Whenever a line below holds the word "Blender", copy that line.

Scene script records
* * * * *
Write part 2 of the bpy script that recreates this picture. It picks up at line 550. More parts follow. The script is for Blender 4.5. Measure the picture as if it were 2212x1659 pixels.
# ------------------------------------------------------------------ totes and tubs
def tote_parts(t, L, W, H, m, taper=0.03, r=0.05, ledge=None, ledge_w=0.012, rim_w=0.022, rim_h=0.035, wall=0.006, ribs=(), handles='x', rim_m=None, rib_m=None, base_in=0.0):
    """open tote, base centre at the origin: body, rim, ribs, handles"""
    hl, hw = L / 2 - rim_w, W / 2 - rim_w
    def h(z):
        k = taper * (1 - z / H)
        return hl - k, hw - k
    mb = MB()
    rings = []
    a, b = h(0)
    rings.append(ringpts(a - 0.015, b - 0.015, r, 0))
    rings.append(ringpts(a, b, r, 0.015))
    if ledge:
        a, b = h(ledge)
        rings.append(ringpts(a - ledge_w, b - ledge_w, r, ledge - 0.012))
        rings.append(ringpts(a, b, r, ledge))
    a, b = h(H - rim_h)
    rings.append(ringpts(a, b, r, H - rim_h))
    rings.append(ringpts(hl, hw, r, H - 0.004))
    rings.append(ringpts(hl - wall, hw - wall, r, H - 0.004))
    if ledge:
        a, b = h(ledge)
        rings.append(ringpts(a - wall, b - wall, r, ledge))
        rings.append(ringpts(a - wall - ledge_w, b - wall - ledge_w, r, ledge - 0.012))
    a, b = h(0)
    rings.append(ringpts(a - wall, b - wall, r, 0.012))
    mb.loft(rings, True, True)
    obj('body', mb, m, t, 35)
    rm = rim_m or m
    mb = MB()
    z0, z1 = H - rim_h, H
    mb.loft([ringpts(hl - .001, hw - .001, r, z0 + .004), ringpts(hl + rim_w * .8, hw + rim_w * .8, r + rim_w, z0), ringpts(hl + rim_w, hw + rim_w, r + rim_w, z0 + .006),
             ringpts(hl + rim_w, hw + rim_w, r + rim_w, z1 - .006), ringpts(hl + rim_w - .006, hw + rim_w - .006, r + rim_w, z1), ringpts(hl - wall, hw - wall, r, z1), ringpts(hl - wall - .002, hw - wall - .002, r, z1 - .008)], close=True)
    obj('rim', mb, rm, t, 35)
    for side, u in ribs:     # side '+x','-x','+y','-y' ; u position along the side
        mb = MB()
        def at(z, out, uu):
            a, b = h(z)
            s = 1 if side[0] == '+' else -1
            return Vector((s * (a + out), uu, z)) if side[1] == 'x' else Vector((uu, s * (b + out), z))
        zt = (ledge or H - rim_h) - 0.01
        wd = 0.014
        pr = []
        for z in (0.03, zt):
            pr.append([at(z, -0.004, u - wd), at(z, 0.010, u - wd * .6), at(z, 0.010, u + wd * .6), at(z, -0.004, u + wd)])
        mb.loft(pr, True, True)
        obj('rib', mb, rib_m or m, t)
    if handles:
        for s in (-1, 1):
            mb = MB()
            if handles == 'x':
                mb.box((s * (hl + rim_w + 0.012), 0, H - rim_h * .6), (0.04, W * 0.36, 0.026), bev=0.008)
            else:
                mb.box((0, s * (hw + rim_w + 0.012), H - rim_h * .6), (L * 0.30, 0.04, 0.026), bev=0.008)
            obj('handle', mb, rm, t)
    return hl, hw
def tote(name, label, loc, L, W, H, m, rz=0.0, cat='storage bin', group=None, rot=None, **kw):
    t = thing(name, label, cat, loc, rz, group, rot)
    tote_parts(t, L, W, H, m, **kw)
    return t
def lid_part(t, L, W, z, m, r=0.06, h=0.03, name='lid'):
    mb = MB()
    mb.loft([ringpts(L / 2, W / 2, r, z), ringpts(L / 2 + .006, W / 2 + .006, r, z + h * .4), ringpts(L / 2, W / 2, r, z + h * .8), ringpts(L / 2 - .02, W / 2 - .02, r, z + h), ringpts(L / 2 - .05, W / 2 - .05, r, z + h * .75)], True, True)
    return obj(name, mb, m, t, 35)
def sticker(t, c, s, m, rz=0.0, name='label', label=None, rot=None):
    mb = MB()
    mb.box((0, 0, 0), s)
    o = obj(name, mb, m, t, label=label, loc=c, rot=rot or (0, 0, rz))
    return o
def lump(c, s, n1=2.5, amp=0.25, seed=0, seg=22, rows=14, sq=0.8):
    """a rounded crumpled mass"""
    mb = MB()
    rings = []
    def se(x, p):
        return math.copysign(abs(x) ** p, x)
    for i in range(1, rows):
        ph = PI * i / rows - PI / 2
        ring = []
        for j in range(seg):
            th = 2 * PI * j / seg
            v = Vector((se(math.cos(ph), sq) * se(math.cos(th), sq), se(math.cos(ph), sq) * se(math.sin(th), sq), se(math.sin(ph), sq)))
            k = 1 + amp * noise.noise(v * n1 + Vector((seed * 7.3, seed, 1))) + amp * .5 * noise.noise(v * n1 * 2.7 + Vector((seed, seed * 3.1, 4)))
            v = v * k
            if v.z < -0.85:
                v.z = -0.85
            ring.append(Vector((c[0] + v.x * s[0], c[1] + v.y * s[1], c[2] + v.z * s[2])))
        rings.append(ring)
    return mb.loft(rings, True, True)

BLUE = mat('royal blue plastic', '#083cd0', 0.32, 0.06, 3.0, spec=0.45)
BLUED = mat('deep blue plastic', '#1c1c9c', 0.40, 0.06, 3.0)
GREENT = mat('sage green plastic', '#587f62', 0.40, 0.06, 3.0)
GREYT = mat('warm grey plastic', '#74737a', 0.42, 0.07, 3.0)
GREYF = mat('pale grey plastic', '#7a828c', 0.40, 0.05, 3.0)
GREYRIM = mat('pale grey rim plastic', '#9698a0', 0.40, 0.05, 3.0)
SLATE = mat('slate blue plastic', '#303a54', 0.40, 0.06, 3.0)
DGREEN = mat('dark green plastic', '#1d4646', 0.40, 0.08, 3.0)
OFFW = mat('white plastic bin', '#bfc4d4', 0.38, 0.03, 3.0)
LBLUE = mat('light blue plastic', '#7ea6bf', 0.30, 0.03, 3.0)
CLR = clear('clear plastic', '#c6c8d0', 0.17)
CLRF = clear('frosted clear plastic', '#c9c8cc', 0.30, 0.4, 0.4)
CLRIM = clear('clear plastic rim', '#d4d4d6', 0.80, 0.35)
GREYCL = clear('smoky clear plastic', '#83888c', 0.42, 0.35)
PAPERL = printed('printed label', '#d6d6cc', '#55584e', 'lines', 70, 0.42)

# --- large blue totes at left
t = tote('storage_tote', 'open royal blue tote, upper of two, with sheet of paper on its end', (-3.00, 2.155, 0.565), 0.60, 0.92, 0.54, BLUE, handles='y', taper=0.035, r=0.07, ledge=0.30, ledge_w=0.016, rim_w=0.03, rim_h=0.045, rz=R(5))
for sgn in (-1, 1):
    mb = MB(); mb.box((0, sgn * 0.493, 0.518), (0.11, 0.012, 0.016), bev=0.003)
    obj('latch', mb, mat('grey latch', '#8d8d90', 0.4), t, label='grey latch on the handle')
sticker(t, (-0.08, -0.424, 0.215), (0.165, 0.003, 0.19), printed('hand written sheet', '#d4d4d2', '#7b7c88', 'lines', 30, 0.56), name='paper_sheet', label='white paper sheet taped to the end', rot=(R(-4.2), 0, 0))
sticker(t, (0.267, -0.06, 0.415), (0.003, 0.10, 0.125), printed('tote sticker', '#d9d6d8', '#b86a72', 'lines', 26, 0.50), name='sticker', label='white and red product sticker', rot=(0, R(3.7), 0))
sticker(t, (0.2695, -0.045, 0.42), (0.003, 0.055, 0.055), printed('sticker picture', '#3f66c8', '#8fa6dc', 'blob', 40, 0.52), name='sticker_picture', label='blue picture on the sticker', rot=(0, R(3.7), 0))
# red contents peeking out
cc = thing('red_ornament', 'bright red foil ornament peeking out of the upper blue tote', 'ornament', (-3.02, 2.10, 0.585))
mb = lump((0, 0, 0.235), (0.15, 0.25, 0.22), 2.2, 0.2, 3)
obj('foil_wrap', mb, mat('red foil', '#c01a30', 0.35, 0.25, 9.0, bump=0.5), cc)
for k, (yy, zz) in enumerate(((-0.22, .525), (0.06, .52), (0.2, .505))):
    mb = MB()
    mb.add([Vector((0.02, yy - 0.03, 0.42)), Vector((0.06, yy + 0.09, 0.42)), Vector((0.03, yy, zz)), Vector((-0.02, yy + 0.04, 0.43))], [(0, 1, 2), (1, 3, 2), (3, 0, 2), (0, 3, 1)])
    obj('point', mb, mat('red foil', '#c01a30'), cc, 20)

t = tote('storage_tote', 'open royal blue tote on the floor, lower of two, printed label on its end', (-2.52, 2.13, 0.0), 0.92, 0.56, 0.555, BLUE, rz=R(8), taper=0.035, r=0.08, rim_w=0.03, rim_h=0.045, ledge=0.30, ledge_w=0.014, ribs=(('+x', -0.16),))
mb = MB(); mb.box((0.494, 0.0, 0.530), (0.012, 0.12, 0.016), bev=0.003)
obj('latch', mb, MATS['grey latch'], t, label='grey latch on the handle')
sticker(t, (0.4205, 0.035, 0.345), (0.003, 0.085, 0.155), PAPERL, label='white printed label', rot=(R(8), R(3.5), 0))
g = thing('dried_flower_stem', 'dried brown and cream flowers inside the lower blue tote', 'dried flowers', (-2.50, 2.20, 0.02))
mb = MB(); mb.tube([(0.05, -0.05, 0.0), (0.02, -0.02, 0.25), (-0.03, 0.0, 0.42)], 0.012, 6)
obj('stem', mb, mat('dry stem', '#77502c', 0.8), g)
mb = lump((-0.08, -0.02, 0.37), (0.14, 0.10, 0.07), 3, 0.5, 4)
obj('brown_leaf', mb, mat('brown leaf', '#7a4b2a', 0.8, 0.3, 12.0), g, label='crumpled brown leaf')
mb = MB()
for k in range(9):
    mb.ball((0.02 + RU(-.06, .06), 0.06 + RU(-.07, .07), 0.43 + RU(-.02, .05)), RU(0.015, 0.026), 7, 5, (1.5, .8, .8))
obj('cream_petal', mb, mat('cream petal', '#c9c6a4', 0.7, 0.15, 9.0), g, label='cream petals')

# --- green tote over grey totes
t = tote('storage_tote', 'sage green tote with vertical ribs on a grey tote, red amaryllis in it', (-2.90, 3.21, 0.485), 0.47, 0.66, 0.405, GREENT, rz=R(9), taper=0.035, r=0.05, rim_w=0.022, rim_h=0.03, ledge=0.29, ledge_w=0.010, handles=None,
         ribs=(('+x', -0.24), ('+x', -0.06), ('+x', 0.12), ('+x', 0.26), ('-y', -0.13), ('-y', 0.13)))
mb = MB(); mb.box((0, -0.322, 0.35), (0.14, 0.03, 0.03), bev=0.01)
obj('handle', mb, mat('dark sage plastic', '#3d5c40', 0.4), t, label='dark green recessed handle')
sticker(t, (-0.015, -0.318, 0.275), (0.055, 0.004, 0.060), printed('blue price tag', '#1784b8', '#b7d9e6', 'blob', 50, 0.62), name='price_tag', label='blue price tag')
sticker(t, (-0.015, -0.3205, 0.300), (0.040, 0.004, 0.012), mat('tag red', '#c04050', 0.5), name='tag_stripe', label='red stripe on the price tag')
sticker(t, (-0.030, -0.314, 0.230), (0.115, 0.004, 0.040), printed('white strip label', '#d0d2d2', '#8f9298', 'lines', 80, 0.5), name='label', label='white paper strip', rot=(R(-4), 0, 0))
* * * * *
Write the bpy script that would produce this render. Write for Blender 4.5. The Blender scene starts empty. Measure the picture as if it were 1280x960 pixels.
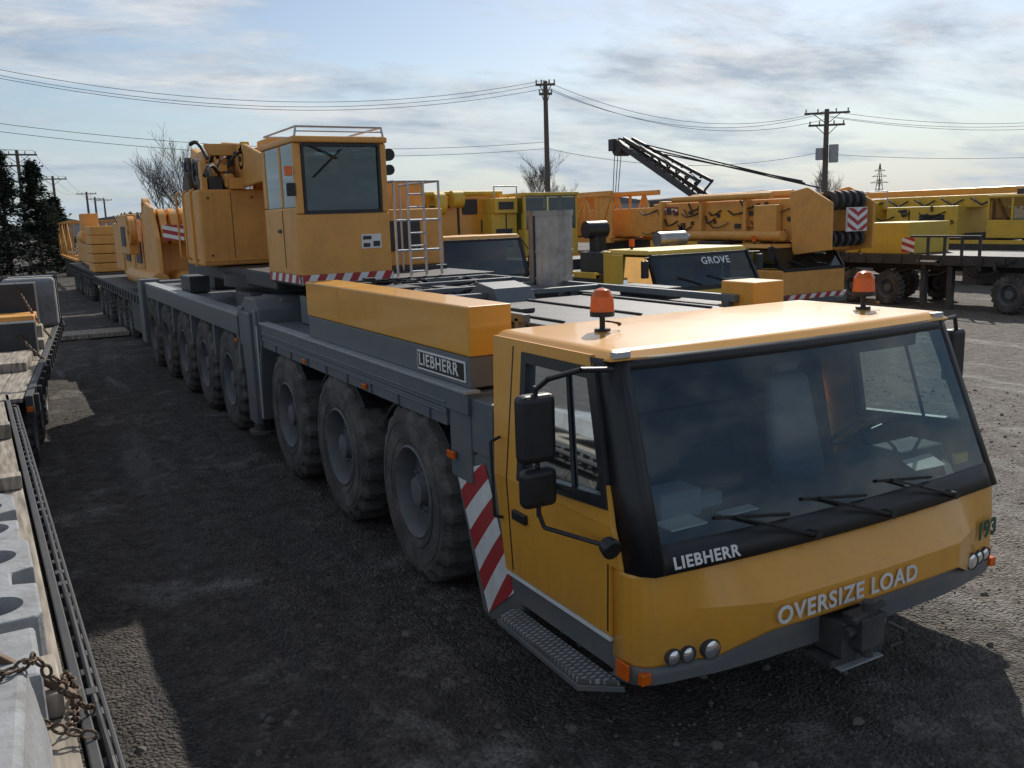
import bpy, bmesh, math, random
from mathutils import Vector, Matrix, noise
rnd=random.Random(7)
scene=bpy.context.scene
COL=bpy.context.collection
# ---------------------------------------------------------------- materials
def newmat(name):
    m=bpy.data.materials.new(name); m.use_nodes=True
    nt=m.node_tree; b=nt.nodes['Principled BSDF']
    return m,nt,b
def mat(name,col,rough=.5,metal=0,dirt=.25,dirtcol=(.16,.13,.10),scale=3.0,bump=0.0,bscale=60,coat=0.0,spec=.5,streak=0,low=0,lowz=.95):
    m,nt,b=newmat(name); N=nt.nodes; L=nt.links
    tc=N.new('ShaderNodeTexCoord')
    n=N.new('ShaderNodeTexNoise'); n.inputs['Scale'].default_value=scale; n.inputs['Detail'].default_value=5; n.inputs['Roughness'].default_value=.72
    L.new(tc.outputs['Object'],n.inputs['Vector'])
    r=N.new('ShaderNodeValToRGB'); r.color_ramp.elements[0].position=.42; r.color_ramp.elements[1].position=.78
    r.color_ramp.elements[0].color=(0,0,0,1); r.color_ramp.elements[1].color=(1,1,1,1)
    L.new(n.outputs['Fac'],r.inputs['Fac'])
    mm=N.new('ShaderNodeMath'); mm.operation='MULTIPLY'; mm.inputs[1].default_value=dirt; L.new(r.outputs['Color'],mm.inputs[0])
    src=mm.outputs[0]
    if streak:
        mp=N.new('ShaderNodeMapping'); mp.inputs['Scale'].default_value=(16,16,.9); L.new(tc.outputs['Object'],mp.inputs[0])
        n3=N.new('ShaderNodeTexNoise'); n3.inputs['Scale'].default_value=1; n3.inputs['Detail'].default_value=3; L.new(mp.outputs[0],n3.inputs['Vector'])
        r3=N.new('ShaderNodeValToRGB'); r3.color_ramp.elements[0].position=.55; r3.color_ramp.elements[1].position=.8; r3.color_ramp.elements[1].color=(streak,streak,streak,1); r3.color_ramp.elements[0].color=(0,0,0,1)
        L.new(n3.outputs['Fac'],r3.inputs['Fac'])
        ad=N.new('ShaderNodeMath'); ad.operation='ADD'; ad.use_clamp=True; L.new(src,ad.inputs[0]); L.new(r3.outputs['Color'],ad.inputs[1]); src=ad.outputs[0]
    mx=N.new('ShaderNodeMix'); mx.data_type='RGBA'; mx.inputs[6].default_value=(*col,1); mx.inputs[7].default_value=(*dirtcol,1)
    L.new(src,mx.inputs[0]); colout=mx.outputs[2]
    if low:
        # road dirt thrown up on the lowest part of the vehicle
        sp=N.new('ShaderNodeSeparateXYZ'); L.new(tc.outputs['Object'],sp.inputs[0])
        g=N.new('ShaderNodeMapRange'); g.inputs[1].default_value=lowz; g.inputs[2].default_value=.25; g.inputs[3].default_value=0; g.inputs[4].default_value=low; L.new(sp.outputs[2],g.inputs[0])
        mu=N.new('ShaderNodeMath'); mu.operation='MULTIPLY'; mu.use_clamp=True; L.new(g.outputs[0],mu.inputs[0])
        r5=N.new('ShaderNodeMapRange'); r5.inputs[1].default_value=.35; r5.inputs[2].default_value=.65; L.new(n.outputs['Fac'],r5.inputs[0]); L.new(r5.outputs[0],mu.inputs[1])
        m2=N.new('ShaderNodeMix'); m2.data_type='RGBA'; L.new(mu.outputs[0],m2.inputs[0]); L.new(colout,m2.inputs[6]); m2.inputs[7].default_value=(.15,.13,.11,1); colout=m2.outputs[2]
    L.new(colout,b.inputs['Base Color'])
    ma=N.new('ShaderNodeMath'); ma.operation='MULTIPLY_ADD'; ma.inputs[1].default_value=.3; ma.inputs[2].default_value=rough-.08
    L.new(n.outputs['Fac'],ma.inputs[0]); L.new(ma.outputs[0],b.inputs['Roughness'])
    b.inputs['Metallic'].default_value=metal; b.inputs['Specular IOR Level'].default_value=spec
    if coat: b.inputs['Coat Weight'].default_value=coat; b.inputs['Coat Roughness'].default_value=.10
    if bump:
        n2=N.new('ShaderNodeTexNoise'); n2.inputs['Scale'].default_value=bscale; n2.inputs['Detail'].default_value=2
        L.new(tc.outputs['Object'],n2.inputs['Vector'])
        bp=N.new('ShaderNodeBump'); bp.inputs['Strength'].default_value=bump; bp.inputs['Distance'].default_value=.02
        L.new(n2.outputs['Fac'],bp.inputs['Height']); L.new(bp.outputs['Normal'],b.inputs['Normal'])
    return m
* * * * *
Task solution =
Write part 2 of the bpy script that recreates this picture. It picks up at line 550. More parts follow. The script is for Blender 4.5. Measure the picture as if it were 2212x1659 pixels.
Write the bpy script that would produce this render. Write for Blender 4.5. The Blender scene starts empty. Measure the picture as if it were 1280x960 pixels.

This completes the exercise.